▶ [AIM OF THE EXERCISE] Would you write out the listing verbatim and skip every picture in it?

*** DATA SECTION ***

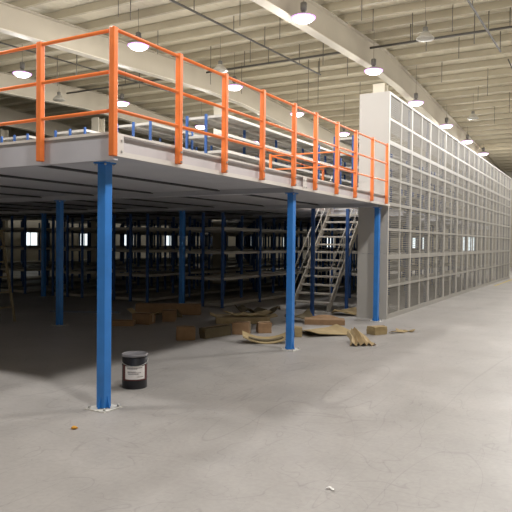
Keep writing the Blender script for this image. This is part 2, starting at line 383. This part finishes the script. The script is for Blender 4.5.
# blue columns
def make_col():
    t = empty('support_column')
    bm = B(); w = .049; box(bm, -w, w, -w, w, .012, ZB-.012); obj('shaft', bm, M['blue'], t, bevel=.006)
    bm = B(); box(bm, -.125, .125, -.125, .125, 0, .008); o = obj('base_plate', bm, M['dust'], t)
    bm = B()
    for sx in (-1, 1):
        for sy in (-1, 1): lathe(bm, [(.012,.012),(.012,.032),(.006,.033)], (sx*.095, sy*.095, 0), 8)
    obj('anchor_bolt', bm, M['zinc'], o)
    bm = B(); box(bm, -.075, .075, -.075, .075, ZB-.012, ZB-.0005); o = obj('cap_plate', bm, M['blue'], t)
    bm = B()
    for sx in (-1, 1):
        for sy in (-1, 1): lathe(bm, [(.010,ZB-.03),(.010,ZB-.012),(.004,ZB-.012)], (sx*.062, sy*.062, 0), 8)
    obj('bolt', bm, M['zinc'], o)
    for k in range(4):
        bm = B(); prism(bm, [(w-.001,.0121),(w+.032,.0121),(w+.006,.10),(w-.001,.14)], 'y', -.005, .005)
        bmesh.ops.rotate(bm, verts=bm.verts, matrix=Matrix.Rotation(k*PI/2, 3, 'Z')); obj('gusset', bm, M['blue'], t)
    return t
cols = [(-.065, 0.03, 'bright blue mezzanine column at the near corner beside the black pail'), (0, 3.9, 'bright blue mezzanine column in the middle of the side edge, by the curled cardboard'),
        (0, 7.88, 'blue mezzanine column in front of the pale end panel of the mesh racking'), (-4.8, 3.9, 'dark blue column standing alone in shade under the deck at left'),
        (-4.85, 7.8, 'dark blue column in shade under the deck just before the shelving rows'), (-9.6, 3.9, 'dark blue column under the deck beyond the left edge'),
        (-9.6, 7.8, 'dim blue column under the deck at left before the shelving'), (-4.8, 0, 'blue column under the front edge beyond the left of the frame')]
c0 = None
for x, y, l in cols:
    if c0 is None: c0 = make_col(); t = c0; t.location = (x, y, 0)
    else: t = dup(c0, (x, y, 0))
    tag(t, l, 'column', 'blue mezzanine columns')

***

▶ [ANSWER]
Keep writing the Blender script for this image. This is part 2, starting at line 383. This part finishes the script. The script is for Blender 4.5.
# blue columns
def make_col():
    t = empty('support_column')
    bm = B(); w = .049; box(bm, -w, w, -w, w, .012, ZB-.012); obj('shaft', bm, M['blue'], t, bevel=.006)
    bm = B(); box(bm, -.125, .125, -.125, .125, 0, .008); o = obj('base_plate', bm, M['dust'], t)
    bm = B()
    for sx in (-1, 1):
        for sy in (-1, 1): lathe(bm, [(.012,.012),(.012,.032),(.006,.033)], (sx*.095, sy*.095, 0), 8)
    obj('anchor_bolt', bm, M['zinc'], o)
    bm = B(); box(bm, -.075, .075, -.075, .075, ZB-.012, ZB-.0005); o = obj('cap_plate', bm, M['blue'], t)
    bm = B()
    for sx in (-1, 1):
        for sy in (-1, 1): lathe(bm, [(.010,ZB-.03),(.010,ZB-.012),(.004,ZB-.012)], (sx*.062, sy*.062, 0), 8)
    obj('bolt', bm, M['zinc'], o)
    for k in range(4):
        bm = B(); prism(bm, [(w-.001,.0121),(w+.032,.0121),(w+.006,.10),(w-.001,.14)], 'y', -.005, .005)
        bmesh.ops.rotate(bm, verts=bm.verts, matrix=Matrix.Rotation(k*PI/2, 3, 'Z')); obj('gusset', bm, M['blue'], t)
    return t
cols = [(-.065, 0.03, 'bright blue mezzanine column at the near corner beside the black pail'), (0, 3.9, 'bright blue mezzanine column in the middle of the side edge, by the curled cardboard'),
        (0, 7.88, 'blue mezzanine column in front of the pale end panel of the mesh racking'), (-4.8, 3.9, 'dark blue column standing alone in shade under the deck at left'),
        (-4.85, 7.8, 'dark blue column in shade under the deck just before the shelving rows'), (-9.6, 3.9, 'dark blue column under the deck beyond the left edge'),
        (-9.6, 7.8, 'dim blue column under the deck at left before the shelving'), (-4.8, 0, 'blue column under the front edge beyond the left of the frame')]
c0 = None
for x, y, l in cols:
    if c0 is None: c0 = make_col(); t = c0; t.location = (x, y, 0)
    else: t = dup(c0, (x, y, 0))
    tag(t, l, 'column', 'blue mezzanine columns')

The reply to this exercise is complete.